• [PROBLEM DETAILS] Word for word, quote all of the material, omitting the pictures.

• [GIVEN DATA]
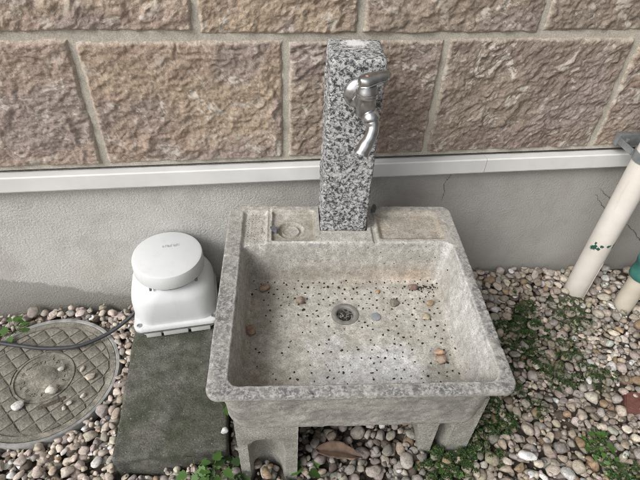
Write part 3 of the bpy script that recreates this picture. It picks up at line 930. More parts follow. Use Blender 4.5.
# ---------------------------------------------------------------- granite standpipe with tap
def build_post():
    root = empty('standpipe', S(0.2405, -0.1015, 0.4425), SA)
    tag(root, 'speckled grey granite water post with a silver tap at the back of the sink', 'water post')
    w, d, h = 0.117, 0.118, 0.4545
    bm = bmesh.new()
    bm_box(bm, 0, w, 0, d, -0.024, h, 0.009, 4)
    bmesh.ops.subdivide_edges(bm, edges=[e for e in bm.edges if abs(e.verts[0].co.z-e.verts[1].co.z) > 0.2], cuts=70, use_grid_fill=True)
    bmesh.ops.subdivide_edges(bm, edges=[e for e in bm.edges if e.calc_length() > 0.05], cuts=16, use_grid_fill=True)
    bm.normal_update()
    co = np.array([v.co[:] for v in bm.verts])
    nr = np.array([v.normal[:] for v in bm.verts])
    amp = np.where(co[:, 0] < 0.004, 0.0024, 0.0004)*np.where(co[:, 2] > h-0.004, 0.5, 1)
    dsp = amp*fbm(co[:, 0]*60, co[:, 1]*60, co[:, 2]*60, 23, 4, 0.6)
    for v, a, b in zip(bm.verts, nr, dsp):
        v.co += Vector(a)*b
    obj('shaft', bm, M['granite'], root, True, 50)
    # tap, turned a little to the right
    f = empty('tap', (0.0655, 0.0, 0.3860), R(7))
    f.scale = (1.05, 1.05, 1.02)
    f.parent = root
    face = Matrix(((1, 0, 0), (0, 0, -1), (0, 1, 0)))        # local z of the lathe -> -y
    bm = bmesh.new()
    lathe(bm, [(0.0, -0.004), (0.0325, -0.004), (0.0340, 0.002), (0.031, 0.008), (0.022, 0.014), (0.0155, 0.016)], rot=face, n=48)
    obj('flange', bm, M['chrome'], f, True, 50)
    bm = bmesh.new()
    lathe(bm, [(0.0145, 0.008), (0.0145, 0.024), (0.0180, 0.026), (0.0185, 0.036), (0.0170, 0.038), (0.0170, 0.055), (0.015, 0.066), (0.0, 0.071)], rot=face, n=32)
    lathe(bm, [(0.0, -0.030), (0.0120, -0.029), (0.0175, -0.020), (0.0200, 0.0), (0.0190, 0.014), (0.0205, 0.017), (0.0205, 0.026), (0.0185, 0.030), (0.0160, 0.040), (0.0, 0.041)], origin=(0, -0.050, 0), n=32)
    obj('valve_body', bm, M['chrome_dull'], f, True, 45)
    bm = bmesh.new()
    lathe(bm, [(0.0150, 0.0215), (0.0215, 0.0225), (0.0225, 0.0240), (0.0225, 0.0315), (0.0215, 0.0330), (0.0150, 0.0340)], rot=face, n=6)
    obj('hex_nut', bm, M['chrome'], f, False)
    bm = bmesh.new()
    lathe(bm, [(0.0180, 0.0165), (0.0222, 0.0170), (0.0222, 0.0200), (0.0210, 0.0205), (0.0222, 0.0210), (0.0222, 0.0255), (0.0180, 0.0262)], origin=(0, -0.050, 0), n=32)
    obj('bonnet_ring', bm, M['chrome'], f, True, 30)
    bm = bmesh.new()
    pts = spline([(0.004, -0.056, -0.014), (0.010, -0.066, -0.026), (0.0125, -0.074, -0.039), (0.006, -0.084, -0.055), (-0.006, -0.092, -0.073), (-0.0125, -0.096, -0.085)], 22)
    rad = [0.0150]*4+[0.0138]*4+[0.0124]*7+[0.0140, 0.0142, 0.0140, 0.0142, 0.0150, 0.0160, 0.0158]
    tube(bm, pts, rad, 28)
    obj('spout', bm, M['chrome'], f, True, 50)
    bm = bmesh.new()
    tube(bm, spline([(0.0050, -0.058, -0.017), (0.0088, -0.065, -0.024), (0.0105, -0.068, -0.029)], 6), [0.0150, 0.0175, 0.0178, 0.0178, 0.0175, 0.0150], 24)
    obj('spout_nut', bm, M['chrome'], f, True, 60)
    # lever handle: broad blade reaching to the right, edge turned down
    def blade(x0, x1, w0, w1, th0, th1, mat, name, dz=0.0):
        bm = bmesh.new()
        secs = []
        for k in range(19):
            t = k/18
            x = x0+(x1-x0)*t
            y = -0.050+0.012*t
            z = 0.046+dz+0.016*t-0.006*t*t
            e = min(1.0, (0.25+3.2*t), (0.35+5*(1-t)))
            hw = (w0+(w1-w0)*t)*e**0.5
            th = th0+(th1-th0)*t
            ring = []
            for a in range(18):
                an = 2*math.pi*a/18
                ca, sa_ = math.cos(an), math.sin(an)
                ring.append(bm.verts.new((x, y+hw*math.copysign(abs(ca)**0.6, ca), z+th*0.5*math.copysign(abs(sa_)**0.7, sa_)-0.004*ca*ca)))
            secs.append(ring)
        for a, b in zip(secs, secs[1:]):
            for i in range(18):
                bm.faces.new((a[i], a[(i+1) % 18], b[(i+1) % 18], b[i]))
        bm.faces.new(secs[0][::-1]); bm.faces.new(secs[-1])
        return obj(name, bm, M[mat], f, True, 60)
    blade(-0.017, 0.043, 0.020, 0.0130, 0.019, 0.007, 'chrome_dull', 'handle')
    blade(-0.0175, 0.0435, 0.0210, 0.0140, 0.005, 0.003, 'chrome', 'handle_edge', -0.0055)
    bm = bmesh.new()
    lathe(bm, [(0.0, 0.0015), (0.0045, 0.001), (0.005, -0.002)], origin=(-0.002, -0.050, 0.0562), n=16)
    obj('handle_cap', bm, m_simple('red_cap', (0.40, 0.20, 0.16), (0.55, 0.35, 0.3), 90, 0.5), f)
    return root
build_post()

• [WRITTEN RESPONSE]
Write part 3 of the bpy script that recreates this picture. It picks up at line 930. More parts follow. Use Blender 4.5.
# ---------------------------------------------------------------- granite standpipe with tap
def build_post():
    root = empty('standpipe', S(0.2405, -0.1015, 0.4425), SA)
    tag(root, 'speckled grey granite water post with a silver tap at the back of the sink', 'water post')
    w, d, h = 0.117, 0.118, 0.4545
    bm = bmesh.new()
    bm_box(bm, 0, w, 0, d, -0.024, h, 0.009, 4)
    bmesh.ops.subdivide_edges(bm, edges=[e for e in bm.edges if abs(e.verts[0].co.z-e.verts[1].co.z) > 0.2], cuts=70, use_grid_fill=True)
    bmesh.ops.subdivide_edges(bm, edges=[e for e in bm.edges if e.calc_length() > 0.05], cuts=16, use_grid_fill=True)
    bm.normal_update()
    co = np.array([v.co[:] for v in bm.verts])
    nr = np.array([v.normal[:] for v in bm.verts])
    amp = np.where(co[:, 0] < 0.004, 0.0024, 0.0004)*np.where(co[:, 2] > h-0.004, 0.5, 1)
    dsp = amp*fbm(co[:, 0]*60, co[:, 1]*60, co[:, 2]*60, 23, 4, 0.6)
    for v, a, b in zip(bm.verts, nr, dsp):
        v.co += Vector(a)*b
    obj('shaft', bm, M['granite'], root, True, 50)
    # tap, turned a little to the right
    f = empty('tap', (0.0655, 0.0, 0.3860), R(7))
    f.scale = (1.05, 1.05, 1.02)
    f.parent = root
    face = Matrix(((1, 0, 0), (0, 0, -1), (0, 1, 0)))        # local z of the lathe -> -y
    bm = bmesh.new()
    lathe(bm, [(0.0, -0.004), (0.0325, -0.004), (0.0340, 0.002), (0.031, 0.008), (0.022, 0.014), (0.0155, 0.016)], rot=face, n=48)
    obj('flange', bm, M['chrome'], f, True, 50)
    bm = bmesh.new()
    lathe(bm, [(0.0145, 0.008), (0.0145, 0.024), (0.0180, 0.026), (0.0185, 0.036), (0.0170, 0.038), (0.0170, 0.055), (0.015, 0.066), (0.0, 0.071)], rot=face, n=32)
    lathe(bm, [(0.0, -0.030), (0.0120, -0.029), (0.0175, -0.020), (0.0200, 0.0), (0.0190, 0.014), (0.0205, 0.017), (0.0205, 0.026), (0.0185, 0.030), (0.0160, 0.040), (0.0, 0.041)], origin=(0, -0.050, 0), n=32)
    obj('valve_body', bm, M['chrome_dull'], f, True, 45)
    bm = bmesh.new()
    lathe(bm, [(0.0150, 0.0215), (0.0215, 0.0225), (0.0225, 0.0240), (0.0225, 0.0315), (0.0215, 0.0330), (0.0150, 0.0340)], rot=face, n=6)
    obj('hex_nut', bm, M['chrome'], f, False)
    bm = bmesh.new()
    lathe(bm, [(0.0180, 0.0165), (0.0222, 0.0170), (0.0222, 0.0200), (0.0210, 0.0205), (0.0222, 0.0210), (0.0222, 0.0255), (0.0180, 0.0262)], origin=(0, -0.050, 0), n=32)
    obj('bonnet_ring', bm, M['chrome'], f, True, 30)
    bm = bmesh.new()
    pts = spline([(0.004, -0.056, -0.014), (0.010, -0.066, -0.026), (0.0125, -0.074, -0.039), (0.006, -0.084, -0.055), (-0.006, -0.092, -0.073), (-0.0125, -0.096, -0.085)], 22)
    rad = [0.0150]*4+[0.0138]*4+[0.0124]*7+[0.0140, 0.0142, 0.0140, 0.0142, 0.0150, 0.0160, 0.0158]
    tube(bm, pts, rad, 28)
    obj('spout', bm, M['chrome'], f, True, 50)
    bm = bmesh.new()
    tube(bm, spline([(0.0050, -0.058, -0.017), (0.0088, -0.065, -0.024), (0.0105, -0.068, -0.029)], 6), [0.0150, 0.0175, 0.0178, 0.0178, 0.0175, 0.0150], 24)
    obj('spout_nut', bm, M['chrome'], f, True, 60)
    # lever handle: broad blade reaching to the right, edge turned down
    def blade(x0, x1, w0, w1, th0, th1, mat, name, dz=0.0):
        bm = bmesh.new()
        secs = []
        for k in range(19):
            t = k/18
            x = x0+(x1-x0)*t
            y = -0.050+0.012*t
            z = 0.046+dz+0.016*t-0.006*t*t
            e = min(1.0, (0.25+3.2*t), (0.35+5*(1-t)))
            hw = (w0+(w1-w0)*t)*e**0.5
            th = th0+(th1-th0)*t
            ring = []
            for a in range(18):
                an = 2*math.pi*a/18
                ca, sa_ = math.cos(an), math.sin(an)
                ring.append(bm.verts.new((x, y+hw*math.copysign(abs(ca)**0.6, ca), z+th*0.5*math.copysign(abs(sa_)**0.7, sa_)-0.004*ca*ca)))
            secs.append(ring)
        for a, b in zip(secs, secs[1:]):
            for i in range(18):
                bm.faces.new((a[i], a[(i+1) % 18], b[(i+1) % 18], b[i]))
        bm.faces.new(secs[0][::-1]); bm.faces.new(secs[-1])
        return obj(name, bm, M[mat], f, True, 60)
    blade(-0.017, 0.043, 0.020, 0.0130, 0.019, 0.007, 'chrome_dull', 'handle')
    blade(-0.0175, 0.0435, 0.0210, 0.0140, 0.005, 0.003, 'chrome', 'handle_edge', -0.0055)
    bm = bmesh.new()
    lathe(bm, [(0.0, 0.0015), (0.0045, 0.001), (0.005, -0.002)], origin=(-0.002, -0.050, 0.0562), n=16)
    obj('handle_cap', bm, m_simple('red_cap', (0.40, 0.20, 0.16), (0.55, 0.35, 0.3), 90, 0.5), f)
    return root
build_post()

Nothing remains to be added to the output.